With contractual decisions looming, Nats missed chance at stress-free World Series run

"This is the year."

That's the motto for almost every D.C. sports fan when their team is headed for the postseason.

The Nats led a weak NL East the entire season and clinched a spot to play October baseball early into September.


The team overcame the obstacle of being plagued with injuries and with pitchers like Stephen Strasburg and Max Scherzer having a strong bullpen to back them up, the stars were aligning for the team to go all the way.

But now with players like Bryce Harper and Daniel Murphy having contracts up for grabs in 2019, Nationals reporter Chelsea Janes says 2017 was really the last chance for the team to win a stress-free title.

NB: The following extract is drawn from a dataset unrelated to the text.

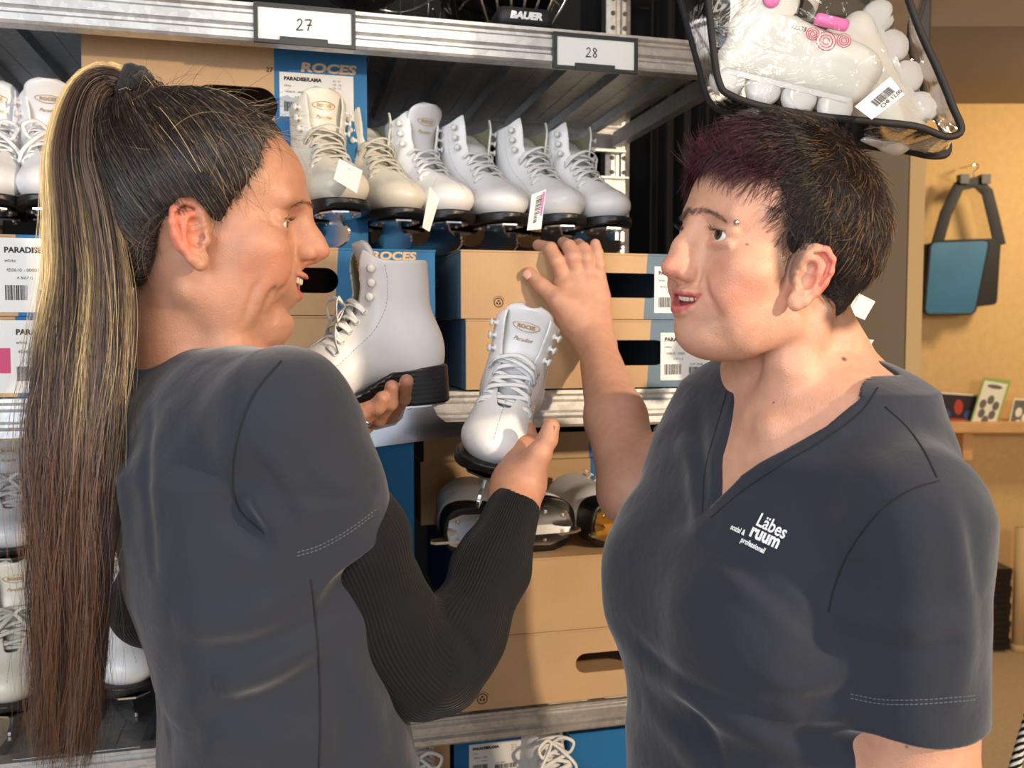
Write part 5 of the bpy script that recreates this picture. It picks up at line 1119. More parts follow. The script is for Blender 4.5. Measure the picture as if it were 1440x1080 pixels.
def blade_mb():
    mb = MB(); top = []
    P_ = [(-.110, .006), (-.104, .001), (0, 0), (.07, .001), (.095, .005), (.106, .013), (.103, .015), (.107, .018), (.103, .0205), (.105, .024), (.098, .026), (.088, .026), (.076, .034), (.072, .044), (.030, .044), (.026, .030), (.016, .022), (0, .019), (-.022, .022), (-.032, .030), (-.036, .044), (-.066, .044), (-.072, .028), (-.082, .019), (-.108, .017)]
    M = Matrix(((1, 0, 0, 0), (0, 0, 1, 0), (0, 1, 0, 0), (0, 0, 0, 1))); mb.prism(P_, -.0018, .0018, 0, M)
    return mb
def plates_mb():
    mb = MB(); f = [(.104 + 0, 0), (.095, .020), (.07, .029), (.04, .027), (.020, .018), (.016, 0)]; f = f + [(a, -b) for a, b in f[::-1][1:-1]]; mb.prism(f, .0425, .0448)
    r = [(-.026, .016), (-.030, .024), (-.060, .025), (-.078, .018), (-.081, 0)]; r = r + [(a, -b) for a, b in r[::-1][:]]; mb.prism(r, .0425, .0448)
    return mb
RIV = [(.088, .014), (.088, -.014), (.062, .021), (.062, -.021), (.036, .017), (.036, -.017), (-.036, .016), (-.036, -.016), (-.066, .015), (-.066, -.015)]
bl_me = blade_mb().mesh('blade'); pl_me = plates_mb().mesh('mounting_plate'); rv_l = []
for a, b in RIV: rv = MB(); rv.lathe([(.0034, 0), (.0030, .0014), (.0012, .0022), (1e-5, .0023)], (a, b, .0425), (0, 0, -1), 10); rv_l.append(rv.mesh('rivet'))
EY = [(.044, .110), (.035, .121), (.025, .131), (.0165, .141), (.0085, .152)]; HK = [(.001, .168), (-.001, .183), (-.001, .198)]
def eyelets_mb():
    out = []
    for sg in (1, -1):
        for x, z in EY:
            p = side(x, z, sg); mb = MB(); out.append(mb); n = BO.grad(p[None])[0]; e1 = np.cross(n, (0, 0, 1)); e1 /= np.linalg.norm(e1); e2 = np.cross(n, e1); mb.tube([p + n * .0006 + .0032 * (e1 * math.cos(a) + e2 * math.sin(a)) for a in np.linspace(0, 2 * PI, 13)[:-1]], .0009, 6, closed=True)
    return out
def hooks_mb():
    out = []
    for sg in (1, -1):
        for x, z in HK:
            p = side(x, z, sg); mb = MB(); out.append(mb); n = BO.grad(p[None])[0]; mb.lathe([(.0042, 0), (.0042, .001), (.0022, .0015), (.0018, .0058), (.0046, .0066), (.0048, .0082), (.002, .0090), (1e-5, .009)], p, n, 12)
    return out
ey_l = [m.mesh('eyelet') for m in eyelets_mb()]; hk_l = [m.mesh('lace_hook') for m in hooks_mb()]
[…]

"I think those questions you've raised like Bryce [Harper's] contract, [Daniel} Murphy may be leaving, you know Rizzo's contract's up after next year, I think those are the things they didn't have to deal with this year that made this such a free chance," Janes said on the Sports Junkies Friday.

"It was a free chance to just feel good and do it now and not have everyone say this is your absolute last chance, and next year it's their absolute last chance for a little while, I think."

"I mean they're not going to be awful in '19, but they're going to be different and I think they've sort of wasted their free pass here and there's legitimate and kind of unrelenting pressure on them next year to make it happen."

It's hard to make sense of what a team will look like one day after a devastating series loss. One thing that is fairly certain is that time is ticking for the Nats to make it happen with arguably the most talented group of players they've ever had.